Marluce debruçou-se sobre a realidade do Racionalismo Cristão com tamanha competência, objetividade e fidelidade que há muito se tornou para nós um verdadeiro exemplo de vida. Detentora de uma personalidade sensível e de um estilo fascinante, nossa homenageada, discípula direta de Antonio Cottas e companheira afetuosíssima de Humberto Rodrigues, foi, sem dúvida, uma pessoa muito especial, que estará para sempre incorporada à história de nossa Instituição.
O respeito aos princípios racionalistas cristãos e a fidelidade máxima aos valores da família são como que fios invisíveis que nos unem a todas as maravilhosas mulheres que souberam amar e engrandecer o Racionalismo Cristão e, de modo particular, a Marluce Rodrigues. Qual o segredo da originalidade de tais mulheres? Por que exercem permanente influência em nosso meio? As respostas encontram fundamento na fidelidade aos preceitos que absorveram, que emergem de forma constante de sua conduta independentemente do cenário histórico em que se encontram e da moldura social em que estejam desenvolvendo suas atividades.
Pertenço a uma geração que tem por princípio admirar e reverenciar os feitos grandiosos da geração que a antecedeu. Na verdade, não podemos nos deixar influenciar por uma falsa ideia de renovação, em voga na contemporaneidade, que pretende ofuscar o brilho da tradição. Nesse sentido, nunca deixaremos de contemplar a trajetória ascendente e luminosa das mulheres que passaram por nossa Filosofia.
Marluce soube ser íntegra na preservação dos próprios valores e das responsabilidades que assumiu. Por essa razão, nossa admiração por ela não deixará de se ampliar, e a força que emana de seu exemplo não deixará de nos fortalecer. Na conhecida obra Crônicas Oportunas, da escritora Maria Cottas, há um capítulo intitulado Brasileiras Evoluídas (p. 107), em que a autora, concordante com Lady Edith SummersKill, membro do Parlamento inglês à época e ativista da emancipação da mulher britânica, afirma que “o importante é que a mulher se sinta realizada, seja no casamento, seja dedicando-se à atividade útil a ela e a toda sociedade”.
É impressionante como Marluce soube harmonizar de maneira brilhante as duas possibilidades apresentadas por Maria Cottas na referida passagem. De fato, ela realizou-se tanto na vida matrimonial, formando uma bela família com o marido, que a tratou por toda a vida com o afeto e a cortesia típicos de um gentleman, como também soube dedicar-se intensamente ao bem-estar do semelhante, utilizando, para tanto, as ferramentas que recebeu da filosofia que abraçou.

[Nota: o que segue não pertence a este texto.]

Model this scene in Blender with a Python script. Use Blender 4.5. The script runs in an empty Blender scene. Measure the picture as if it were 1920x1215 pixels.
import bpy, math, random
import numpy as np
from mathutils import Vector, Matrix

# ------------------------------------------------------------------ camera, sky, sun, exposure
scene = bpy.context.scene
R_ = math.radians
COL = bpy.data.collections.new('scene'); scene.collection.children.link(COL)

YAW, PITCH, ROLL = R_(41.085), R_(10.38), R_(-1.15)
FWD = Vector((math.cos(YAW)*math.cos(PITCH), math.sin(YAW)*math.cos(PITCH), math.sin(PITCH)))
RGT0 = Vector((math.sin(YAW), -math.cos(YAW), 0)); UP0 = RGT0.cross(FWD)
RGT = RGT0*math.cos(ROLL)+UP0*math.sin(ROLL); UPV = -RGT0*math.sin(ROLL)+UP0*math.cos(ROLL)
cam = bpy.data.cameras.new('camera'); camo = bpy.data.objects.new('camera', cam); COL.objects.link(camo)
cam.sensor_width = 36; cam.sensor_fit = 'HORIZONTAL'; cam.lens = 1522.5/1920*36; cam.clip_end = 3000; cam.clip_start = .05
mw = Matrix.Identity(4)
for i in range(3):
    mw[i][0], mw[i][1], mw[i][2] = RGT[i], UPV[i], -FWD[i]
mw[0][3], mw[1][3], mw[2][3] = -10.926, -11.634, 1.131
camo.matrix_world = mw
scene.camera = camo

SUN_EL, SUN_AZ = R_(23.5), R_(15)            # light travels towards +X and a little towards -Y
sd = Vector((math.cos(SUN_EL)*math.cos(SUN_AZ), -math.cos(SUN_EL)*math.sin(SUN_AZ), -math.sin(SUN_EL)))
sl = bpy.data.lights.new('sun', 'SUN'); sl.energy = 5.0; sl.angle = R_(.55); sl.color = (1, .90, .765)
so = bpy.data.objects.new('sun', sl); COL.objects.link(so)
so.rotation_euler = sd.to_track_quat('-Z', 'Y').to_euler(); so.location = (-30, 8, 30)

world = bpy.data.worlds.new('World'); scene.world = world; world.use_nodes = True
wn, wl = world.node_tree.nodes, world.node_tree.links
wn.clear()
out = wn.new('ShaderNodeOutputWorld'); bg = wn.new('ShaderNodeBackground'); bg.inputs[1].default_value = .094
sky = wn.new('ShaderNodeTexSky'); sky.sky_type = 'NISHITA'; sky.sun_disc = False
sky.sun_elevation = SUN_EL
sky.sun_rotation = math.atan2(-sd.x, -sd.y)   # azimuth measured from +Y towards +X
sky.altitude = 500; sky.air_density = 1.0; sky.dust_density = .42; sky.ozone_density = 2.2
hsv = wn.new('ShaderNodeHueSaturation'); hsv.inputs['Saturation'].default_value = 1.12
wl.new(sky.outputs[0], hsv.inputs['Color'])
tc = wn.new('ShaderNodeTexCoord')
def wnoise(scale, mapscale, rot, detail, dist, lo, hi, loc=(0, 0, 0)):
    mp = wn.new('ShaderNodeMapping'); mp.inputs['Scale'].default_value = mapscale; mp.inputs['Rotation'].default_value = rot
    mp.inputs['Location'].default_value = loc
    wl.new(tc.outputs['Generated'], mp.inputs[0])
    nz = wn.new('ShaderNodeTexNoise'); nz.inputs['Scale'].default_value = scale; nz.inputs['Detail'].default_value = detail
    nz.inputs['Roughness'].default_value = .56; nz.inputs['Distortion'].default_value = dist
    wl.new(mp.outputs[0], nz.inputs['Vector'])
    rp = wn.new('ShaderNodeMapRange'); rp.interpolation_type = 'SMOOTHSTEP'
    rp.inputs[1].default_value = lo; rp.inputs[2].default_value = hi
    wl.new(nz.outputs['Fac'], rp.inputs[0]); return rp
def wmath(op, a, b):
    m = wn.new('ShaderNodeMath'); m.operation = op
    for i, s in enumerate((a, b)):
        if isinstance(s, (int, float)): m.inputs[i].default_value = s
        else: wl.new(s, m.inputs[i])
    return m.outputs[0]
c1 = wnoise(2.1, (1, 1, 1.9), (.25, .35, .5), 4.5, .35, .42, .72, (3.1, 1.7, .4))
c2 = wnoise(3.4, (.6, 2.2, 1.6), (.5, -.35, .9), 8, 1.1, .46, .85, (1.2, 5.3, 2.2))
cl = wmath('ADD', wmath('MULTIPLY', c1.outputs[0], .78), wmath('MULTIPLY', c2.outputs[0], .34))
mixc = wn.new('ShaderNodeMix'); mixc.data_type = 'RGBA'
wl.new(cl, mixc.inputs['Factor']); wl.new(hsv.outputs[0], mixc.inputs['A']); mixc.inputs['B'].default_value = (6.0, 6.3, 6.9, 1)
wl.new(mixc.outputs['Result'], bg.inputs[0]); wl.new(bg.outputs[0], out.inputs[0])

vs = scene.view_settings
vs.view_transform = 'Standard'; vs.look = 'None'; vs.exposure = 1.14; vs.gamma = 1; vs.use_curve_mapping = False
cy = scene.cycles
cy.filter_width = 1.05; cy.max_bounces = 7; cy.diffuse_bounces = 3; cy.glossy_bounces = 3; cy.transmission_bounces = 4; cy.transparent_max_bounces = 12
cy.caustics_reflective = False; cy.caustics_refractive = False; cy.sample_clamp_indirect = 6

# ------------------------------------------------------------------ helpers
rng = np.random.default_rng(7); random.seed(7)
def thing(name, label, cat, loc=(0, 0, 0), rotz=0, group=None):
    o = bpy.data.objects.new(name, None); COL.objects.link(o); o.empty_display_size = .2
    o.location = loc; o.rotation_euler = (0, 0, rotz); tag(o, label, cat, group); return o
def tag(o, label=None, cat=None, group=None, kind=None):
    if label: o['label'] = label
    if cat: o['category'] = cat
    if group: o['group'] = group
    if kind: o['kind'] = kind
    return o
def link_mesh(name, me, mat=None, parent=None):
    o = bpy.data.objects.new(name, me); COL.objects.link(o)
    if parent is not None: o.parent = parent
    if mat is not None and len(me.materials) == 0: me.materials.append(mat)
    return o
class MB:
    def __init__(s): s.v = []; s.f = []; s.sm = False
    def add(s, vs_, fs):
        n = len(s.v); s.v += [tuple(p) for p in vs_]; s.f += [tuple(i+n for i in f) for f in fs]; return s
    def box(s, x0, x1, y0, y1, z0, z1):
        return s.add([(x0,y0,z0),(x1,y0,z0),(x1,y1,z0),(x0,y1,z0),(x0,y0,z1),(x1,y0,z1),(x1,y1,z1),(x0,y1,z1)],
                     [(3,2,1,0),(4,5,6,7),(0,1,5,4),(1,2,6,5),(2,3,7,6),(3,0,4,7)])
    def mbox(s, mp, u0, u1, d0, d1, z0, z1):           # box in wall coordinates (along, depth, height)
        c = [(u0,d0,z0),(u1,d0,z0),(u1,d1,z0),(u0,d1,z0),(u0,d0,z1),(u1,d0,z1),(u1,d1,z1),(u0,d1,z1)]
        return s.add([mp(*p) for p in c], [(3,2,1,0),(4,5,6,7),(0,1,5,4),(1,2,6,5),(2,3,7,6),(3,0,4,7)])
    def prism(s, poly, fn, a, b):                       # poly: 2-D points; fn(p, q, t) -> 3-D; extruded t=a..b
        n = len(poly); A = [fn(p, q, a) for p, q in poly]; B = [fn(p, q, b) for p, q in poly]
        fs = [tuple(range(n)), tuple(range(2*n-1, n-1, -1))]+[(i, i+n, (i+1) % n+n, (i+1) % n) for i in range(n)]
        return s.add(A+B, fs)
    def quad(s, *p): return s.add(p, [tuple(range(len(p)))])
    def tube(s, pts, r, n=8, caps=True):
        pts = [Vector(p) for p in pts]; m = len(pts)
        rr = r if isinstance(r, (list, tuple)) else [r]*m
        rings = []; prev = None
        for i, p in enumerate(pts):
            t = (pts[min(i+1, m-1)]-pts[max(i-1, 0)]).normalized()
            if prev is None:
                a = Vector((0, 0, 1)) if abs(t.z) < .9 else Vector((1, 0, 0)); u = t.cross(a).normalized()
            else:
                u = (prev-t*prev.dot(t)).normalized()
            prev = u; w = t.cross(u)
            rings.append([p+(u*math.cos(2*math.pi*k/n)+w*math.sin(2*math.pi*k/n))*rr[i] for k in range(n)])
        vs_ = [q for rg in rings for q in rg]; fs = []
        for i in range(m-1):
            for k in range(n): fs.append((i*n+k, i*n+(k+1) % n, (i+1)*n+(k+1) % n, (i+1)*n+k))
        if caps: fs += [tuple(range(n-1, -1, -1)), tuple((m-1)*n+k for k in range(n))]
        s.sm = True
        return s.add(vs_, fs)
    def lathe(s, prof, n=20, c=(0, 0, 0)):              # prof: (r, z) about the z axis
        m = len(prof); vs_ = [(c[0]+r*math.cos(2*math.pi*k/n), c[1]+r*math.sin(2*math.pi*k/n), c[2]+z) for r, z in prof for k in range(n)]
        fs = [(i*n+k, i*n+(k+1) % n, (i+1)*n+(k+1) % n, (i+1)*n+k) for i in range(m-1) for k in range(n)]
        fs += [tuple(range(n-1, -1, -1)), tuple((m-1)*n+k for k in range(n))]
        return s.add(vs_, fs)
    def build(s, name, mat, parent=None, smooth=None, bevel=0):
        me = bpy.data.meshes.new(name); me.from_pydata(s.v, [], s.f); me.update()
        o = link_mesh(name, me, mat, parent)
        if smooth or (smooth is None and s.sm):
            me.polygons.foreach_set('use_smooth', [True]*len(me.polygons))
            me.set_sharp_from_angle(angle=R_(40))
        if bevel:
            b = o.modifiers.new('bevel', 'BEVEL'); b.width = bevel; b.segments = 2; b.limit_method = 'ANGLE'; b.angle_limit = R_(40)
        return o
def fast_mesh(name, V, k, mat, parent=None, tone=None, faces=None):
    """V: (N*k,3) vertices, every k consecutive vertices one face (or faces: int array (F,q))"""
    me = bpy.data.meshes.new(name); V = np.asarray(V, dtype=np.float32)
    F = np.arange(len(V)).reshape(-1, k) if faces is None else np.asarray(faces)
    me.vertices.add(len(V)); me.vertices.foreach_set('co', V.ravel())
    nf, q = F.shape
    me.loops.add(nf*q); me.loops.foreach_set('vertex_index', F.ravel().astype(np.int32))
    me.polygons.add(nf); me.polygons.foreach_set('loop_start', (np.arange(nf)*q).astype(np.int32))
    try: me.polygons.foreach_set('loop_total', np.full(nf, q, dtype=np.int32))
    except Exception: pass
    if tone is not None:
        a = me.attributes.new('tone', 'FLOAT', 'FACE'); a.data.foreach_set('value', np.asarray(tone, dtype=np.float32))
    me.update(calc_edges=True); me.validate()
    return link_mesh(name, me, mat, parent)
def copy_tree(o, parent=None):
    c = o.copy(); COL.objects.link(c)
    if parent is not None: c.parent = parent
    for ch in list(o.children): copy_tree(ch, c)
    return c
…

A enorme sensibilidade de sua alma permitiu-lhe aplicar magistralmente na vida prática, no trato com o próximo, os ensinamentos que recebeu pessoalmente dos mestres e gigantes da espiritualidade com os quais conviveu, dentre os quais Maria Cottas, que foi sua amiga e conselheira de todas as horas.
Sua vida decorreu sobre os fundamentos da estabilidade e da eficiência. Desde muito jovem, quando iniciou sua vida profissional na sede mundial do Racionalismo Cristão, responsabilidade e inteligência harmonizavam-se nela de maneira tão singular que causava admiração em todos quantos a conheciam, inclusive Antonio Cottas, que a considerava como uma filha.
Entre as inúmeras virtudes que possuía, destacavam-se a elegância e a sobriedade, cuja espontaneidade a todos encantava. Extremamente disciplinada e observadora, Marluce dirigiu suas energias ao planejamento da própria vida e à organização do tempo e das inúmeras atividades que exercia segundo critérios racionais. Reconheceu desde cedo sua vocação e a amplitude de seus talentos, aplicando-os e desenvolvendo-os na defesa da família e da filosofia racionalista cristã.
Renunciou com inteligência e vigor a tudo que se opunha ao desenvolvimento do Racionalismo Cristão, mas sem se privar da magnanimidade de buscar sempre, de forma sincera e coerente, a objetivação dos grandes ideais que a orientavam.
O legado de Marluce Rodrigues nos traz inúmeros ensinamentos, como o de que a pessoa disciplinada e esclarecida espiritualmente deve cultivar a sociabilidade sem jamais se esquecer de sua interioridade.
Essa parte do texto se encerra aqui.